Et si on essayait le 93 Montmartre ?
Septembre. 2009 \\ Par Jérôme Lamy

Avec ses rideaux de velours bronze, ses hautes baies vitrées, ses canapés en cuir capitonnés et son acoustique exceptionnelle, le 93 Montmartre est une invitation à l’abandon, d’autant que sa cuisine inventive confine au voyage.

Déjà, le nom - le 93 - est une équation à plusieurs inconnues. On pense bien sûr à la célèbre émission de Thierry Ardisson, “93 Faubourg Saint-Honoré”, mais aussi à la Seine-Saint-Denis, au fameux 9-3, d’où sont originaires les deux tauliers, Rodolphe et Stéphane. A l’évidence, les deux amis d’enfance ont créé un lieu plus proche de la rue Saint-Honoré que du nord du périph’. Rodolphe et Stéphane sont également à la tête du bar mythique Le Cœur Fou, au 55 rue Montmartre. Avant d’en devenir propriétaire, Rodolphe organisait chaque année la fête de la musique devant le Cœur Fou avec d’énormes sound systems. C’est parce qu’il a racheté ce bar branché “sans avoir jamais servi une bière” que Rodolphe a débauché son ami Stéphane, figure du quartier Montorgueil et ancien directeur du célèbre Bar du Marché à Saint-Germain-des-Prés.
Au 93 Montmartre, c’est le royaume du noir profond, symbole de l’esprit club cosy et feutré, marié avec succès et goût à un mobilier de style d’époque. En fait, le 93 Montmartre, c’est un peu New York et Londres à Paris. C’est d’ailleurs de l’autre côté de la Manche que Rodolphe a puisé son inspiration après être tombé sour le charme d’un café-concert londonien. Sa passion pour les brocantes et les salles de vente lui a permis de chiner la décoration qui fait aujourd'hui sa réputation. Londres pour les miroirs et pour les célèbres canapés Chesterfields, Marseille pour le piano, la Bourgogne pour les tables, Moutiers pour les lustres à la fermeture d’une usine désaffectée... Rodolphe a imaginé le 93 au hasard de ces réveils matins et de ses sorties brocantes. “Le lieu n’est pas encore totalement terminé” dit-il. “Je me donne encore deux ans pour le finaliser complètement au gré de mes rencontres.”
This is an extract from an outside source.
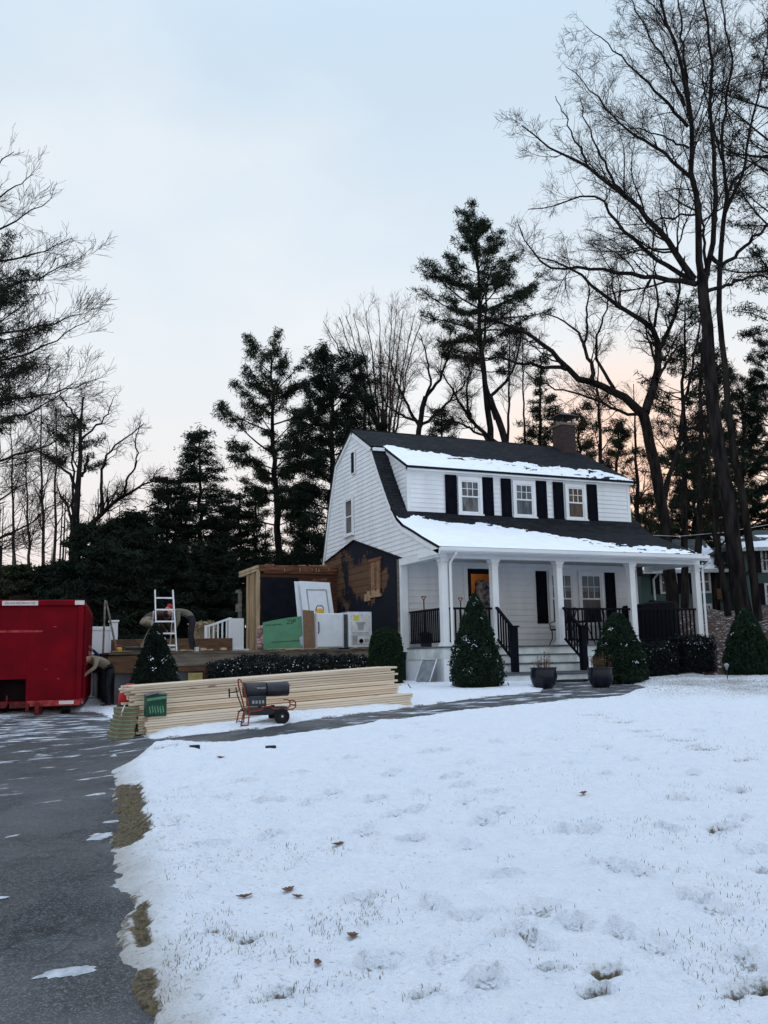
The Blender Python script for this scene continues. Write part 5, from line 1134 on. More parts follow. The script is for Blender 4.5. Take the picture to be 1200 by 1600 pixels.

Et si Rodolphe est davantage présent chez Drouot qu’à Rungis, c’est en cuisine qu’il faut chercher l’explication du succès du 93 Montmartre. Au fourneau, le chef Olivier Benoist, formé chez Maxim’s et à La Closerie des Lilas, rivalise d’ingéniosité pour prolonger le voyage dans l’assiette. D’inspiration française, la cuisine innovante et nouvelle ne manque ni de couleurs ni d’épices. On flirte avec les frontières de l’Asie et de l’Inde. La carte change chaque saison pour donner vie aux produits du moment, frais et travaillés minute. Et si les tubes indémodables demeurent le cheeseburger bacon - les enfants “kiffent” - et l’énorme entrecôte au poivre vert de Madagascar, il ne faut pas oublier le risotto de gambas au saté, tuile de parmesan et le moelleux choco-caramel avec sa glace vanille.
Déjeuner d’affaires, dîner à deux en amoureux ou soirée entre amis - grandes tables de ferme pour les groupes - dans une ambiance tamisée par des appliques années 50, le 93 séduit ses convives jusqu’à l'acoustique car le son est une vraie marque de la maison. Normal, Rodolphe est un ancien DJ, qui égrenait les clubs. Entre son label et ses chroniques radio, son atelier d’artiste et sa jolie réputation, le garçon a roulé sa bosse. Le grain, la fibre, la couleur musicale du 93 Montmartre ont été soigneusement choisis et imaginés pour réchauffer l'impressionnant volume de l'établissement. “La musique est un sens qui n’est pas forcément perceptible mais quand on dîne dans un restaurant où la qualité sonore est mauvaise, on bâcle son repas en moins d’une heure” dit Rodolphe. Une fois les rideaux tirés, les merveilleux cocktails d’Alex, le barman, et le son invitent les clients à s’affaler longuement au fond des fauteuils clubs.
Rien d’étonnant donc que chaque vendredi et samedi, le 93 passe en mode club, avec un mini dancefloor éphémère. Imité, mais jamais égalé, Rodolphe n’est pas nostalgique du temps qui passe. Il est seulement gourmand et curieux du monde qui s’ébroue. Sûr que quand il en aura fini de chiner et de suer pour le 93, il prendra son sac à dos et s’inventera de nouveaux rêves. “L’Asie me tente” dit-il, mystérieux.